¿En qué grotesco universo la nueva cinta de Adam Shankman, quien se encargó hace algunos años de reinterpretar el clásico de John Waters, Hairspray, es la mejor opción en un complejo de cine? La respuesta es simple, en el universo de las grandes cadenas de cines en México, las cuales una y otra vez optan por distribuir los productos más accesibles, sin dar opción al público de acercarse a alguna de las decenas de películas que abandonan el tópico de los súper héroes, del romance, de la comedia con retraso mental, de la animación infantil o de la acción desaforada.
A pesar de la primera secuencia, que para mala fortuna del filme es sin duda la mejor, musical y coreográficamente hablando, el espectador pronto se encontrará dudando acerca de su buen juicio al momento de comprar la entrada que lo llevó, ya sea por ignorancia o por ceguera amorosa, a sentarse frente a esa historia que probablemente instaure un nuevo récord Guinness en el área de número de clichés por minuto.
Sin embargo, una vez definida la penosa trama romántica de los dos personajes principales de la cinta, es el estupendo cúmulo de actores secundarios el que salva el espectáculo. Nombres como Russell Brand, quien interpreta al ayudante del genial Alec Baldwin, propietario del bar donde trabajan los intrascendentes enamorados, Paul Giamatti como el paradigma del representante musical y Tom Cruise, quien dentro de su infinita locura personal consigue parodiarse a sí mismo y al mundo del show business, dando vida a un rockero decadente que se lleva los mejores momentos cómicos del filme, consiguen que un absoluto bodrio en potencia se convierta en una aceptable película de domingo.

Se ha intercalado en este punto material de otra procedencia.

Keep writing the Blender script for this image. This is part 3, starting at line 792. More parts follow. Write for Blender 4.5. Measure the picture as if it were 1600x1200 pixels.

Poco más se puede decir de este filme cuya trama puede resumirse y adivinarse perfectamente a partir del trailer. Un espectáculo que no consigue transmitir la emoción del musical en vivo, que afortunadamente se apoya por completo en el divertimento de los personajes secundarios, y cuyo soundtrack se encuentra plagado de éxitos de los años ochenta que tienen más en común con el pop meloso que con el metal. Éxitos que daban a la juventud de aquella época la falsa ilusión de rebeldía, emanada de esos poderosos acordes de guitarra que, al combinarse con letras que bien podrían salir de la boca de un ídolo adolescente como Justin Bieber, conformaban un producto de marketing perfecto.
A pesar de todo lo anterior, Rock of Ages continúa, por inverosímil que parezca, como una de las pocas opciones medianamente aceptables de la infame cartelera cinematográfica veraniega en México.